Records with scene code:
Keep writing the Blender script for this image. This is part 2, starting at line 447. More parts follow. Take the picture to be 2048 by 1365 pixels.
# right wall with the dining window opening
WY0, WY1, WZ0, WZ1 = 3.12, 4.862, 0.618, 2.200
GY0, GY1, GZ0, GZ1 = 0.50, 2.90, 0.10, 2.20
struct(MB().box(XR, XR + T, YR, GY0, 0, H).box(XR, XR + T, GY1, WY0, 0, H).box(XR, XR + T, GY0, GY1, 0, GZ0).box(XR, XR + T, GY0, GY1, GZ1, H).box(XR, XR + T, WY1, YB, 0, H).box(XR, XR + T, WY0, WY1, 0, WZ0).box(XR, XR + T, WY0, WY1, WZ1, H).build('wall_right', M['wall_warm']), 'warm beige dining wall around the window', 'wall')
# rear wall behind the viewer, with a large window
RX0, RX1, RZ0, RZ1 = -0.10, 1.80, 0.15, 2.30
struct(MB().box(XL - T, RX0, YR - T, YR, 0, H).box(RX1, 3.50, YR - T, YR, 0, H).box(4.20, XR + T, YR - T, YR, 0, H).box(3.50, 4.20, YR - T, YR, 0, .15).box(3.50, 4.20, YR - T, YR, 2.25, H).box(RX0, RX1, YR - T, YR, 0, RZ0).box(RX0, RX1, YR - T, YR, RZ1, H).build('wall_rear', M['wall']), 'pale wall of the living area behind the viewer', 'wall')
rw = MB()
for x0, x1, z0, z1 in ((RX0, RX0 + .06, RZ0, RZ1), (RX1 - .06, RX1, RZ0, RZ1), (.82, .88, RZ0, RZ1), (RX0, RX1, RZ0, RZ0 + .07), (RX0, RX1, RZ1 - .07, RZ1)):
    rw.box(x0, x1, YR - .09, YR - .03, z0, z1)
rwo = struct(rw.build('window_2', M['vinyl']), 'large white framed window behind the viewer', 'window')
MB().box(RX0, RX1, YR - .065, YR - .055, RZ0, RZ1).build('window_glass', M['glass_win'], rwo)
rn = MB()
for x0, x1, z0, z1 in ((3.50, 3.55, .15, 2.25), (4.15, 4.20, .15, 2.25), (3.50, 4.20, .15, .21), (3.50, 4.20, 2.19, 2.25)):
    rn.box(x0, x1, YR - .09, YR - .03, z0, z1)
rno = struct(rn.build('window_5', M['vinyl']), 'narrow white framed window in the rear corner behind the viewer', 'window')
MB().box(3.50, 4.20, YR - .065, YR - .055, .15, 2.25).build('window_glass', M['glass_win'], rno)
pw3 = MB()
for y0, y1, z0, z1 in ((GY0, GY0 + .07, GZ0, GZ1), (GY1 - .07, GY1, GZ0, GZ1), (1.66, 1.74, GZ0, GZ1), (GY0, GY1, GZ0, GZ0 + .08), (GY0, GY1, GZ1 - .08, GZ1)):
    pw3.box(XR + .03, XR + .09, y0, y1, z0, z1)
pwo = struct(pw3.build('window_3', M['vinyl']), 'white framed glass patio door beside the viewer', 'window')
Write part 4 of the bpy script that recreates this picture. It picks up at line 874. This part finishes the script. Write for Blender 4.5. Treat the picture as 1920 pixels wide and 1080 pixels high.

:: Request ::
Faithfully reproduce all of the records, character for character.

:: Output for this task ::
Keep writing the Blender script for this image. This is part 2, starting at line 447. More parts follow. Take the picture to be 2048 by 1365 pixels.
# right wall with the dining window opening
WY0, WY1, WZ0, WZ1 = 3.12, 4.862, 0.618, 2.200
GY0, GY1, GZ0, GZ1 = 0.50, 2.90, 0.10, 2.20
struct(MB().box(XR, XR + T, YR, GY0, 0, H).box(XR, XR + T, GY1, WY0, 0, H).box(XR, XR + T, GY0, GY1, 0, GZ0).box(XR, XR + T, GY0, GY1, GZ1, H).box(XR, XR + T, WY1, YB, 0, H).box(XR, XR + T, WY0, WY1, 0, WZ0).box(XR, XR + T, WY0, WY1, WZ1, H).build('wall_right', M['wall_warm']), 'warm beige dining wall around the window', 'wall')
# rear wall behind the viewer, with a large window
RX0, RX1, RZ0, RZ1 = -0.10, 1.80, 0.15, 2.30
struct(MB().box(XL - T, RX0, YR - T, YR, 0, H).box(RX1, 3.50, YR - T, YR, 0, H).box(4.20, XR + T, YR - T, YR, 0, H).box(3.50, 4.20, YR - T, YR, 0, .15).box(3.50, 4.20, YR - T, YR, 2.25, H).box(RX0, RX1, YR - T, YR, 0, RZ0).box(RX0, RX1, YR - T, YR, RZ1, H).build('wall_rear', M['wall']), 'pale wall of the living area behind the viewer', 'wall')
rw = MB()
for x0, x1, z0, z1 in ((RX0, RX0 + .06, RZ0, RZ1), (RX1 - .06, RX1, RZ0, RZ1), (.82, .88, RZ0, RZ1), (RX0, RX1, RZ0, RZ0 + .07), (RX0, RX1, RZ1 - .07, RZ1)):
    rw.box(x0, x1, YR - .09, YR - .03, z0, z1)
rwo = struct(rw.build('window_2', M['vinyl']), 'large white framed window behind the viewer', 'window')
MB().box(RX0, RX1, YR - .065, YR - .055, RZ0, RZ1).build('window_glass', M['glass_win'], rwo)
rn = MB()
for x0, x1, z0, z1 in ((3.50, 3.55, .15, 2.25), (4.15, 4.20, .15, 2.25), (3.50, 4.20, .15, .21), (3.50, 4.20, 2.19, 2.25)):
    rn.box(x0, x1, YR - .09, YR - .03, z0, z1)
rno = struct(rn.build('window_5', M['vinyl']), 'narrow white framed window in the rear corner behind the viewer', 'window')
MB().box(3.50, 4.20, YR - .065, YR - .055, .15, 2.25).build('window_glass', M['glass_win'], rno)
pw3 = MB()
for y0, y1, z0, z1 in ((GY0, GY0 + .07, GZ0, GZ1), (GY1 - .07, GY1, GZ0, GZ1), (1.66, 1.74, GZ0, GZ1), (GY0, GY1, GZ0, GZ0 + .08), (GY0, GY1, GZ1 - .08, GZ1)):
    pw3.box(XR + .03, XR + .09, y0, y1, z0, z1)
pwo = struct(pw3.build('window_3', M['vinyl']), 'white framed glass patio door beside the viewer', 'window')
Write part 4 of the bpy script that recreates this picture. It picks up at line 874. This part finishes the script. Write for Blender 4.5. Treat the picture as 1920 pixels wide and 1080 pixels high.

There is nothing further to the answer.